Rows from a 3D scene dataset
*-*-*
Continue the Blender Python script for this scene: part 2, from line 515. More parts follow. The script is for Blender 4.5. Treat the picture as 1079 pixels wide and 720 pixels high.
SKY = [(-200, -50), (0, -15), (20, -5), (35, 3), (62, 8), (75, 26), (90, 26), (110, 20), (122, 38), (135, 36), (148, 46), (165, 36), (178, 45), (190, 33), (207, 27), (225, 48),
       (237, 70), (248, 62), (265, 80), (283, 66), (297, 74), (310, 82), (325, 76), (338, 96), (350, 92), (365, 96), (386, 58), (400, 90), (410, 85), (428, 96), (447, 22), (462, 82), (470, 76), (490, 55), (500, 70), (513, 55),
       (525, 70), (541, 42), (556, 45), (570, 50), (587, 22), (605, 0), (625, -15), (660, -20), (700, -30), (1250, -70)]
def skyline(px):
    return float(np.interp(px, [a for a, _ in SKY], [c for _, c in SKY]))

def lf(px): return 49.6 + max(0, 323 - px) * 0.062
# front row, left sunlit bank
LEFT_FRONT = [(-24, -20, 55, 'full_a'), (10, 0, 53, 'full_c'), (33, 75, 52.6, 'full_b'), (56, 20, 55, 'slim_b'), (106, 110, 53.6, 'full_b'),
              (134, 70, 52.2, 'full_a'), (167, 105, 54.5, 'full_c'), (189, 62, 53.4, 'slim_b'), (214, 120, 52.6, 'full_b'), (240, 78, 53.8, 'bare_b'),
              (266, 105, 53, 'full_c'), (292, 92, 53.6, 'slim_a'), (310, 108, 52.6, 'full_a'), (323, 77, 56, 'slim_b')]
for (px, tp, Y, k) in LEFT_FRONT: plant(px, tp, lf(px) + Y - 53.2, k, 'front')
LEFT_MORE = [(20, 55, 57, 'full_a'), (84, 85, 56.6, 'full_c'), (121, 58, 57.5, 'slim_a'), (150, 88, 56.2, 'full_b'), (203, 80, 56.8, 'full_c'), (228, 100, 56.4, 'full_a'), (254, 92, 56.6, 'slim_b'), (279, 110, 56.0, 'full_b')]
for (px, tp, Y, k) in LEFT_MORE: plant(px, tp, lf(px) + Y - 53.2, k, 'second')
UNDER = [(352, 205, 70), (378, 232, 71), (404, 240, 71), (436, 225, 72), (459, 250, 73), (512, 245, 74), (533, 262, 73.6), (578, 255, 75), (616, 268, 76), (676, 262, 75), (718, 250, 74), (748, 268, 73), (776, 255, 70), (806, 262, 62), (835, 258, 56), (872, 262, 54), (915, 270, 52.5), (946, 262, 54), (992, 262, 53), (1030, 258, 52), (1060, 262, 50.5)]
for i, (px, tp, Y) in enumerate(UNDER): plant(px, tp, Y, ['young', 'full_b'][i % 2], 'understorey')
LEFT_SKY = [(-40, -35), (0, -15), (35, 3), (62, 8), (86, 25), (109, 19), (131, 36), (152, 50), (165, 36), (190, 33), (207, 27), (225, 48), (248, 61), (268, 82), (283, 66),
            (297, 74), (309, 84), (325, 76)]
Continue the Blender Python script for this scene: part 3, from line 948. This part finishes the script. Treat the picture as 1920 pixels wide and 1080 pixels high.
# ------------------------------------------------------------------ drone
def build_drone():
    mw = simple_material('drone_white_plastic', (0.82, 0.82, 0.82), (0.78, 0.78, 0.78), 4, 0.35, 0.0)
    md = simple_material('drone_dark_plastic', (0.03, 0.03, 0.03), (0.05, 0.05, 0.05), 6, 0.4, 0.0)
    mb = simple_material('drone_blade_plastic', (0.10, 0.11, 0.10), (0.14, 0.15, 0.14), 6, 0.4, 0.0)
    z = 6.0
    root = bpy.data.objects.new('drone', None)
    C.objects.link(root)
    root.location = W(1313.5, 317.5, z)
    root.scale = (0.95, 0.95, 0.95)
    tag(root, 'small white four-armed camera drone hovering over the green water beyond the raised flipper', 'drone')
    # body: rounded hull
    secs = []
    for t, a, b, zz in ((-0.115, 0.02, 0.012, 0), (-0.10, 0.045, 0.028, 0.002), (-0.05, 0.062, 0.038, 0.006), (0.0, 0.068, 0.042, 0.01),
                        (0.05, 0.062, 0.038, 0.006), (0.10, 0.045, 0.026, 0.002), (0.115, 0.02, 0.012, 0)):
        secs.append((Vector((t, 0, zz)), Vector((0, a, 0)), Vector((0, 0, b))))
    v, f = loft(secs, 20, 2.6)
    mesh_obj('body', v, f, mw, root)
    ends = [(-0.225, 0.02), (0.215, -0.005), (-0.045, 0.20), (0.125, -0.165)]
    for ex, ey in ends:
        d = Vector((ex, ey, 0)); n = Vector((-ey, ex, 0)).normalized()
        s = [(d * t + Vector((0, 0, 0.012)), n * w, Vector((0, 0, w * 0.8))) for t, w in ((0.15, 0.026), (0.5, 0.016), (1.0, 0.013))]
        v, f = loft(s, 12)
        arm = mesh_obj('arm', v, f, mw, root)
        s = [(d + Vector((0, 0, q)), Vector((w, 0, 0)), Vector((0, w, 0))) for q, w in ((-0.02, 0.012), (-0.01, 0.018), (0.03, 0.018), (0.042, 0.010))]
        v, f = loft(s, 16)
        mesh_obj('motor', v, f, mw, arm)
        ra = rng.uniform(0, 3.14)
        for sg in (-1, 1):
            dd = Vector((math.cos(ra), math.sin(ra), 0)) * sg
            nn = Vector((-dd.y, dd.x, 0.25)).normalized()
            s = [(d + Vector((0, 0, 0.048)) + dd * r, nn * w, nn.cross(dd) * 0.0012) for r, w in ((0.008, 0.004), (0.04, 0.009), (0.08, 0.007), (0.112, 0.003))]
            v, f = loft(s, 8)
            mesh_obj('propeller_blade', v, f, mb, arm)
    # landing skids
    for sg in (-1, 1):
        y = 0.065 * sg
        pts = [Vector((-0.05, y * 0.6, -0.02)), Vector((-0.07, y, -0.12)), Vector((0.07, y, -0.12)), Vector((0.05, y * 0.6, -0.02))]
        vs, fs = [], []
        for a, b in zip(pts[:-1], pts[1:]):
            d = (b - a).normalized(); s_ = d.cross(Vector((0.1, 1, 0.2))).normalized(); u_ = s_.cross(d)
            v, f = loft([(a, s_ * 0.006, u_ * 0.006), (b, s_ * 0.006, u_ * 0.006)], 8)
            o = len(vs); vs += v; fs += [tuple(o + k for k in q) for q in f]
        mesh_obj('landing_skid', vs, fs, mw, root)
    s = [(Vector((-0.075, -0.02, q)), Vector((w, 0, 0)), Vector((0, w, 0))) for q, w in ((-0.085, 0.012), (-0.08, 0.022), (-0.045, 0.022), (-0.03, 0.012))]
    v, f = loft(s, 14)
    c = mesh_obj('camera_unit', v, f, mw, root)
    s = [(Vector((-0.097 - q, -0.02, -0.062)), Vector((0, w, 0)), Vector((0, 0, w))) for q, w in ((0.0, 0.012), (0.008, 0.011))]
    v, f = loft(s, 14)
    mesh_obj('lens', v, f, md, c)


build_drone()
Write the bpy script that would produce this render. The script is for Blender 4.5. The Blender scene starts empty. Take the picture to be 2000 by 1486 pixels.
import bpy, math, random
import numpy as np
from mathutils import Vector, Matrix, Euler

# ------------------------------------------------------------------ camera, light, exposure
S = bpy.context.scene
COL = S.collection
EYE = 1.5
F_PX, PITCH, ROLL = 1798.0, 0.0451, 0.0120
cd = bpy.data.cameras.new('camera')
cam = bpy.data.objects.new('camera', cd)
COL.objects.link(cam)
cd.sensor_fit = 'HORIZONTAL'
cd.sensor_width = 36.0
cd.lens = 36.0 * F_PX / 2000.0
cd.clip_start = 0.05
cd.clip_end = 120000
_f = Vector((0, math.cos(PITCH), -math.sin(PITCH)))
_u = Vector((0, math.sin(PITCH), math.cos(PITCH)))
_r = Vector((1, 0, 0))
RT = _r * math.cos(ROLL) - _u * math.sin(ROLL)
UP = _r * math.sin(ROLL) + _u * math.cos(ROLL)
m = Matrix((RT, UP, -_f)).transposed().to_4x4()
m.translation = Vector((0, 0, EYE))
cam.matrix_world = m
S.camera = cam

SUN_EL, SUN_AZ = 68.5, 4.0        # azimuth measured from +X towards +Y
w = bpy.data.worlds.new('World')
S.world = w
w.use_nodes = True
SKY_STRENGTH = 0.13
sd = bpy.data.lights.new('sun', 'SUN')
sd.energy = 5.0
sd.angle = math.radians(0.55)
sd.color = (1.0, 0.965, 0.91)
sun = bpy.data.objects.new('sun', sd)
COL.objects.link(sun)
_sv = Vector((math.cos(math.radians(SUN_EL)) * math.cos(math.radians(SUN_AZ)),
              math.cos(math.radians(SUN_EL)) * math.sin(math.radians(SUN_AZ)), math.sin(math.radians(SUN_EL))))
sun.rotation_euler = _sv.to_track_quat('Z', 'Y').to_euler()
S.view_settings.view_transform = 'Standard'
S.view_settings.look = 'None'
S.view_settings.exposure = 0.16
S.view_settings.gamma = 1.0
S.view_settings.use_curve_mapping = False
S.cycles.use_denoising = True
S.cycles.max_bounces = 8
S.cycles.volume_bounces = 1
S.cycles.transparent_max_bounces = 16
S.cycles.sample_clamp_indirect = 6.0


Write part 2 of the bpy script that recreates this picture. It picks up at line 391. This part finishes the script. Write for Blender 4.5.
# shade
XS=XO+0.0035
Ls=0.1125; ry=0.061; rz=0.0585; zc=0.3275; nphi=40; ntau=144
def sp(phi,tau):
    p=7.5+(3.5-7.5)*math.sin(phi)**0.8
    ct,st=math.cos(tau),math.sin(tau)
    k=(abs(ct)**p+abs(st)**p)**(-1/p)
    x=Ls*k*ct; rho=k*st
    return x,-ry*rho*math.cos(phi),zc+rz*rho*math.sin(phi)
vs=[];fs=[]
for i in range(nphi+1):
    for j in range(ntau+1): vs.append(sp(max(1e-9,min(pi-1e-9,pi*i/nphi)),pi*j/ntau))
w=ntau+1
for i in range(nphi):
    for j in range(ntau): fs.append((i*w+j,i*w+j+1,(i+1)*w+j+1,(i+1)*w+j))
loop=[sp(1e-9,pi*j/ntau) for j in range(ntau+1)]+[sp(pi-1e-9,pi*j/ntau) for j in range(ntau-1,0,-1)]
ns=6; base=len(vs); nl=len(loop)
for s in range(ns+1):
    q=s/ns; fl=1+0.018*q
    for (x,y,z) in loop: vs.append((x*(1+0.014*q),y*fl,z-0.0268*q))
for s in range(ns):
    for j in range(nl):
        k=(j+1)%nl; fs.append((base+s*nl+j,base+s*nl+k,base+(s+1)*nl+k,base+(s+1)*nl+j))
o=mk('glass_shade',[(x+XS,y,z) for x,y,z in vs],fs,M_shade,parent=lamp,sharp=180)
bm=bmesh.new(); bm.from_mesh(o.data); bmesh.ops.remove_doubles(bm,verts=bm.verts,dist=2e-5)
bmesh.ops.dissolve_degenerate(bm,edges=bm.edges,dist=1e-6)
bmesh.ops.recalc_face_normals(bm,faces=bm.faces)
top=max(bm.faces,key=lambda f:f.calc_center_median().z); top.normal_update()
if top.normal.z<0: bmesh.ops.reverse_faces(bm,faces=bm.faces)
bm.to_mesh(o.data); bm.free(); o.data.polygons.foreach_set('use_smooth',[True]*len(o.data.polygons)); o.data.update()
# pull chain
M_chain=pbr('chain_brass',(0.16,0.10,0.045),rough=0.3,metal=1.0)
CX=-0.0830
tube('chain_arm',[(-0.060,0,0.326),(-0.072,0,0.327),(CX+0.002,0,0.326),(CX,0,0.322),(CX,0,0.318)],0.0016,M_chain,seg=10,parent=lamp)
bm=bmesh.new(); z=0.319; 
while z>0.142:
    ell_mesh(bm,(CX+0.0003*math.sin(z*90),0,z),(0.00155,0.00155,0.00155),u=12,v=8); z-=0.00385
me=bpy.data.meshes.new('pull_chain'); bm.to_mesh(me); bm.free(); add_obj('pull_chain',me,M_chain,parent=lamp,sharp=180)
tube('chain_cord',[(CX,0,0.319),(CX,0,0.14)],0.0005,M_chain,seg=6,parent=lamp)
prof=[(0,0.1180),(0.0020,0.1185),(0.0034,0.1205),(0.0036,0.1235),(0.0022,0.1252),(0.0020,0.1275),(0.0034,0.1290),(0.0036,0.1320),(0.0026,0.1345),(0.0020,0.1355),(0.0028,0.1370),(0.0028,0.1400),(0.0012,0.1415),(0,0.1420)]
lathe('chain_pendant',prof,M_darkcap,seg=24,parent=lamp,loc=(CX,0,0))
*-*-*
* _REQUIRED TASK_: Pull out every line holding "Blender" from the records above, and copy it.

* _ANSWER TO THE TASK_:
Continue the Blender Python script for this scene: part 2, from line 515. More parts follow. The script is for Blender 4.5. Treat the picture as 1079 pixels wide and 720 pixels high.
Continue the Blender Python script for this scene: part 3, from line 948. This part finishes the script. Treat the picture as 1920 pixels wide and 1080 pixels high.
Write the bpy script that would produce this render. The script is for Blender 4.5. The Blender scene starts empty. Take the picture to be 2000 by 1486 pixels.
Write part 2 of the bpy script that recreates this picture. It picks up at line 391. This part finishes the script. Write for Blender 4.5.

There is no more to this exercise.